** START OF DATA SECTION **
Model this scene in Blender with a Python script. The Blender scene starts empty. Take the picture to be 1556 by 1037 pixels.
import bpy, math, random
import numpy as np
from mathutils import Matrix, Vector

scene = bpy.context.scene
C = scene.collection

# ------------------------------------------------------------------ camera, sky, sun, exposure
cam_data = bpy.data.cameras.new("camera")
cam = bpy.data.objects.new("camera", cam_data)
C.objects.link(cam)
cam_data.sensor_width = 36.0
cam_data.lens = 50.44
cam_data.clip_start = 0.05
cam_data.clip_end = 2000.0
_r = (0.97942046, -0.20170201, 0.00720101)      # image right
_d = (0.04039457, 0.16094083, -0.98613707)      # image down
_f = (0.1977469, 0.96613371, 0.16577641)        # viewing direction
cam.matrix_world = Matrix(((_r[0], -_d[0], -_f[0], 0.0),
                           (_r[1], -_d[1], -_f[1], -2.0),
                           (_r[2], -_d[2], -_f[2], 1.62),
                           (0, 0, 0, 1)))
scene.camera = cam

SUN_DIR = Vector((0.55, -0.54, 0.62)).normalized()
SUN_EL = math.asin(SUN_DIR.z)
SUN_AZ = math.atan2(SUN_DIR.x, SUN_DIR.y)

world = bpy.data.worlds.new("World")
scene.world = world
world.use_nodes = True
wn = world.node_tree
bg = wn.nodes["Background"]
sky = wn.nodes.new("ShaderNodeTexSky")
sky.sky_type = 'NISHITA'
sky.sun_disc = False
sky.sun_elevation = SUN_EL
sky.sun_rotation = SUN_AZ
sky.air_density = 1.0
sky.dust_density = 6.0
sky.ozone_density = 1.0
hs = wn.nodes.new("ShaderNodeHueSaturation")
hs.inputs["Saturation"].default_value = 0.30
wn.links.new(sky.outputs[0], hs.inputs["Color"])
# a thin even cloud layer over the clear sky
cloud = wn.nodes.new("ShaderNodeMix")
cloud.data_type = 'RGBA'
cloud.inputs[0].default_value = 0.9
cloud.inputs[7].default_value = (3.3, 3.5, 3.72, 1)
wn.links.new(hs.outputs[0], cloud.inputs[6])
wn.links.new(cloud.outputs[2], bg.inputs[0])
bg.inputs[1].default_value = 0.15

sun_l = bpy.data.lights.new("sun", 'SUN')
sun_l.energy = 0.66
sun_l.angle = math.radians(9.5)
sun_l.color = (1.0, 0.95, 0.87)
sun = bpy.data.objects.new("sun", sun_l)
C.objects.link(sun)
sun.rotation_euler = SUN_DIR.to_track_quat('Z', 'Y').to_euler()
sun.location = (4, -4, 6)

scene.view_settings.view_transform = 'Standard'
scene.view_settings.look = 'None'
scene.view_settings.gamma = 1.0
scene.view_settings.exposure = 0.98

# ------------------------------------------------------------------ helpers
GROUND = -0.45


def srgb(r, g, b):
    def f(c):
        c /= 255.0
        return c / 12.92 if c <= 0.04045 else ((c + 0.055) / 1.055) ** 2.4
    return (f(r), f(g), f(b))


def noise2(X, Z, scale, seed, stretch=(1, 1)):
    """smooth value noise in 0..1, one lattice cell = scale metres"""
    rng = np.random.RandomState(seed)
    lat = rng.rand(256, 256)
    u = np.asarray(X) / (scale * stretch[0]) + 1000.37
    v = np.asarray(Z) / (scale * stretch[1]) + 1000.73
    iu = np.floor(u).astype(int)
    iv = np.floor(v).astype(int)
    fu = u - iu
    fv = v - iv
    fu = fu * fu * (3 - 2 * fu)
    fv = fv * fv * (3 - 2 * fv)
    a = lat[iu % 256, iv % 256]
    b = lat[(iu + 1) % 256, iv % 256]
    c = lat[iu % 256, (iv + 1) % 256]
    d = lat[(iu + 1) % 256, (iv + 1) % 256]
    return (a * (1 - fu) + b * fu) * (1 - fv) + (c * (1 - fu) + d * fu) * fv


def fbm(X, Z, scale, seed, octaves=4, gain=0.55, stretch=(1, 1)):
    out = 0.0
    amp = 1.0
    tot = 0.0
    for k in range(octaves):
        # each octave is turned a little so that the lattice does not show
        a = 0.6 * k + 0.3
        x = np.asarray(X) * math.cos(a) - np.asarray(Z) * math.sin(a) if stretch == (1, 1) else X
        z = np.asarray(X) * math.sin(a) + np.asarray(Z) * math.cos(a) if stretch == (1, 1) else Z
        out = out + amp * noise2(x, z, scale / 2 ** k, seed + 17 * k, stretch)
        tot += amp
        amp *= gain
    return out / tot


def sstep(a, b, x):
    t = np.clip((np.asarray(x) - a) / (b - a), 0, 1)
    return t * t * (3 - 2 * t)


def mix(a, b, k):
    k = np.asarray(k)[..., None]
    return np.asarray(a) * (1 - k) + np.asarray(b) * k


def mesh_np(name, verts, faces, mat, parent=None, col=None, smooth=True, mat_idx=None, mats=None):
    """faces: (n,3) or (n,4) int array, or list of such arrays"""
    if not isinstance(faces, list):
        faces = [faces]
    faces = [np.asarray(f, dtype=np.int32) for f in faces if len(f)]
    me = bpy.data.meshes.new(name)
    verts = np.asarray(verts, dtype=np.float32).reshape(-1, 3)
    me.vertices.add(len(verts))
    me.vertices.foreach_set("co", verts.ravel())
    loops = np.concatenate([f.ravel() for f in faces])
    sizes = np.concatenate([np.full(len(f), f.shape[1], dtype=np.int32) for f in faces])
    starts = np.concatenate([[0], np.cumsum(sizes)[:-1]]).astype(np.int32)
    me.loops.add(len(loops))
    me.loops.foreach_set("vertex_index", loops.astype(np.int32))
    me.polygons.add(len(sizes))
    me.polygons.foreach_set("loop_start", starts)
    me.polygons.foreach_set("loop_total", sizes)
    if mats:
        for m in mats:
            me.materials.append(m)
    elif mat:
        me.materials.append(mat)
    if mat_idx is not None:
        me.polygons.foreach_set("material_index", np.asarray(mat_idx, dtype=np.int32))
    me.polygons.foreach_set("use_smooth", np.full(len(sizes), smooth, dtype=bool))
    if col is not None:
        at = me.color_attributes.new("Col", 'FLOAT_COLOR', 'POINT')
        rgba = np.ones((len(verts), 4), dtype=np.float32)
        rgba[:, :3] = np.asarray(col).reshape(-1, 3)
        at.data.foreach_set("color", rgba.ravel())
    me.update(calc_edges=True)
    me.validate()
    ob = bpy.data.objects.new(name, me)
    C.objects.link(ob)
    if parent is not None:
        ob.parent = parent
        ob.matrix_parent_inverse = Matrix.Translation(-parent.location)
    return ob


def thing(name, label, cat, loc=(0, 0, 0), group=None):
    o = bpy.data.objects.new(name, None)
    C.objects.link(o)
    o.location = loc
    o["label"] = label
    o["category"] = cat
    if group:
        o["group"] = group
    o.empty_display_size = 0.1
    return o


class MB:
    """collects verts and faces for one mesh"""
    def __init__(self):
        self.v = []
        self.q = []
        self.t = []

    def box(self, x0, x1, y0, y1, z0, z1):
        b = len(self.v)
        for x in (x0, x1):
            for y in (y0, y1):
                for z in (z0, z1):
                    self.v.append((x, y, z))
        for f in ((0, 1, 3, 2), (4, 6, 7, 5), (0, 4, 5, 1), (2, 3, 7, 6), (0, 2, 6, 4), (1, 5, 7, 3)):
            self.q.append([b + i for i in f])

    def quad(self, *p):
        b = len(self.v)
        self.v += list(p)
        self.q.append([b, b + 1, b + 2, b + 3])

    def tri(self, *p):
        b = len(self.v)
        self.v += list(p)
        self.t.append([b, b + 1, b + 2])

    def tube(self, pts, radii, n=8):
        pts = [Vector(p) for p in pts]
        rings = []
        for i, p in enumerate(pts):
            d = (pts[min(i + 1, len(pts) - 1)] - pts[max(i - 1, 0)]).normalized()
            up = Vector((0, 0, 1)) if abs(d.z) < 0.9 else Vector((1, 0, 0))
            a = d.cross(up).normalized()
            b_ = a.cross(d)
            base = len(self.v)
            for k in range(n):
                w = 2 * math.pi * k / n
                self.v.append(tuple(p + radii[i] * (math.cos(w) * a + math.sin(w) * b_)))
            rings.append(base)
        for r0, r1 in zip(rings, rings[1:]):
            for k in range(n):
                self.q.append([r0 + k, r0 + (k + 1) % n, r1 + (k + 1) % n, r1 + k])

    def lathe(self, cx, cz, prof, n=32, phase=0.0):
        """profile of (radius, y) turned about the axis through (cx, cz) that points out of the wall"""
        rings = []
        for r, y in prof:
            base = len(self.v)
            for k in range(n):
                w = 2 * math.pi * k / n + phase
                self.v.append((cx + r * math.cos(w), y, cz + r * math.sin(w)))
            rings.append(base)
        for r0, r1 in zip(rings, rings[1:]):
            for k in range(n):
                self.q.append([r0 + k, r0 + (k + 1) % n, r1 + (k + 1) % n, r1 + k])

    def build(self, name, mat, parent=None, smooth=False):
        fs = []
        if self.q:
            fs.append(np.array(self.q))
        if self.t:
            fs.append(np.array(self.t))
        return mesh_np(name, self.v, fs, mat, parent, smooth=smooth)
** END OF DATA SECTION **
** START OF DATA SECTION **
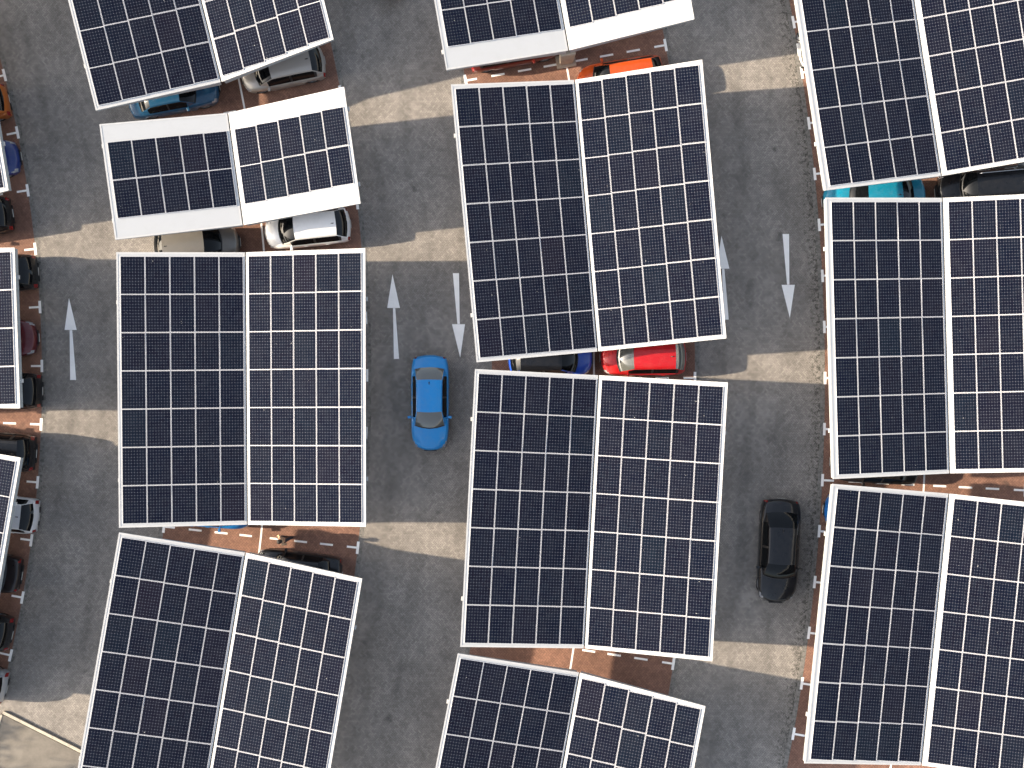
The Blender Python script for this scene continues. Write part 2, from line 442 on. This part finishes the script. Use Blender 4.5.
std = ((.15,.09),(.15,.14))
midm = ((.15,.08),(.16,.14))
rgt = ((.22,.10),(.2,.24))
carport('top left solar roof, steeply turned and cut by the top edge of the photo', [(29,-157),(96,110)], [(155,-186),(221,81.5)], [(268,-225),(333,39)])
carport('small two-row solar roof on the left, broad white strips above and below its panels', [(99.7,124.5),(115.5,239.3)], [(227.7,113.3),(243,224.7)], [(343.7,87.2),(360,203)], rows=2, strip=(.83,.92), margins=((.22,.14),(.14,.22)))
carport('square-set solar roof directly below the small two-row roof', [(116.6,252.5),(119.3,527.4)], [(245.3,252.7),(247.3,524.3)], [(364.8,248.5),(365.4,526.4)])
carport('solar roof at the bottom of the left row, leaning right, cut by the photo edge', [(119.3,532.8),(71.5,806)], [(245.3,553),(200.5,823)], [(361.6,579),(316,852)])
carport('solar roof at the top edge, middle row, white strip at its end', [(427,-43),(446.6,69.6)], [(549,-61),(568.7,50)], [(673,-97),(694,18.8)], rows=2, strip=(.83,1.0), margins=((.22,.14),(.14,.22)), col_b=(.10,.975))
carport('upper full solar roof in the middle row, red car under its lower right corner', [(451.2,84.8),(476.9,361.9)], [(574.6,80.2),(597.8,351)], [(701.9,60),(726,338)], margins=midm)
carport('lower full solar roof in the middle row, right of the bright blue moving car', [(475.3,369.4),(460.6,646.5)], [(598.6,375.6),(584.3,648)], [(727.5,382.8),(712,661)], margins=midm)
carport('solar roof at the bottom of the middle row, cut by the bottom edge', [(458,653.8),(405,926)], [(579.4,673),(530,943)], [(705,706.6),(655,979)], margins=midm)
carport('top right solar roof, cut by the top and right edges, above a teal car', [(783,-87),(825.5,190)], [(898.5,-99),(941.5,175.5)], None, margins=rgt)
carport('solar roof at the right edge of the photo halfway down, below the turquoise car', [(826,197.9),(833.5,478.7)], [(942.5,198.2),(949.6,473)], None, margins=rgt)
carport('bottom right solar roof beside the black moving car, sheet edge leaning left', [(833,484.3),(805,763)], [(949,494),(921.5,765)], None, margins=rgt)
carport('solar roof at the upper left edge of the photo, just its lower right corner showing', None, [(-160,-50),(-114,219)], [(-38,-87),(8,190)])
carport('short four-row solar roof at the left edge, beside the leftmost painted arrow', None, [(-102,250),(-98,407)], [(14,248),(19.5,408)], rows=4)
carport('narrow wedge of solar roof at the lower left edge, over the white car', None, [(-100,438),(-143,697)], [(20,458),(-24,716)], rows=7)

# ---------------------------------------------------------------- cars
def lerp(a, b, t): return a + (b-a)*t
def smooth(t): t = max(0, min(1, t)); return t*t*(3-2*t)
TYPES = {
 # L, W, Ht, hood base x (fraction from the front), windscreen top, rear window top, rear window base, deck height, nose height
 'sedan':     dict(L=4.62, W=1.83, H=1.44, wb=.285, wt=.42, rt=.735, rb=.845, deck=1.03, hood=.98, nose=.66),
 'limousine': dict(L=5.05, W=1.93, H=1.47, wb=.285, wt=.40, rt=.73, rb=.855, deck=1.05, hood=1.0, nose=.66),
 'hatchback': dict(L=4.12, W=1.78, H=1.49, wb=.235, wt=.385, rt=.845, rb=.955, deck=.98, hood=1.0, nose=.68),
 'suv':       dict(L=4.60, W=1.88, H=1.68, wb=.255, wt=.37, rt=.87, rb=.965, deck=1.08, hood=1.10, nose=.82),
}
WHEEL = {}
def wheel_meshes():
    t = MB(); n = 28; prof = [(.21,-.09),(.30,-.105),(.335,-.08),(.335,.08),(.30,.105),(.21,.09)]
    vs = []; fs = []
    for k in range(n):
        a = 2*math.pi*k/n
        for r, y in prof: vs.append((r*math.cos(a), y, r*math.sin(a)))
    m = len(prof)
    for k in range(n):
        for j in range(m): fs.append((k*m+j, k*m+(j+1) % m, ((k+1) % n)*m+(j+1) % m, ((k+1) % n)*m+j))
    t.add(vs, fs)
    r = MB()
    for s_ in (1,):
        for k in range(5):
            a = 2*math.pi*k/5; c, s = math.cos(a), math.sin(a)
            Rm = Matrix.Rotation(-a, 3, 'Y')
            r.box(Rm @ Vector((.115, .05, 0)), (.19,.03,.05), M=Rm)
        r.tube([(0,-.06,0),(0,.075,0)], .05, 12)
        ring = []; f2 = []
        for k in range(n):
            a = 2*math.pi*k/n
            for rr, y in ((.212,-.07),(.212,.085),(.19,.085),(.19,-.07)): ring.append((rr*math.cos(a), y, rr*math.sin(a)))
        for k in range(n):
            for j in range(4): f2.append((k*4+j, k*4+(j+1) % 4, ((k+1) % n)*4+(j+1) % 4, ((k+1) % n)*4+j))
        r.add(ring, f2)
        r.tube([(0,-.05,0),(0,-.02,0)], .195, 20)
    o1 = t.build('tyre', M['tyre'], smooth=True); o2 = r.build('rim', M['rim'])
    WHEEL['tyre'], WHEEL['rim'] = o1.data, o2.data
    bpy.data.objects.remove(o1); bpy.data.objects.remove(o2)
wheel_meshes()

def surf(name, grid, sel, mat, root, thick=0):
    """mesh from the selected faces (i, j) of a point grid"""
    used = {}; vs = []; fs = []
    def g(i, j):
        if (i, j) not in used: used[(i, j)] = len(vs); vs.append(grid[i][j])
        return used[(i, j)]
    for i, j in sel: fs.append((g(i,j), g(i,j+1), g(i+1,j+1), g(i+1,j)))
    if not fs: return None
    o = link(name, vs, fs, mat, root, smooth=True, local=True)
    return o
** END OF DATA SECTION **
AIM: Of the lines above, copy each that contains "Blender".

RESPONSE TO THIS TASK:
Model this scene in Blender with a Python script. The Blender scene starts empty. Take the picture to be 1556 by 1037 pixels.
The Blender Python script for this scene continues. Write part 2, from line 442 on. This part finishes the script. Use Blender 4.5.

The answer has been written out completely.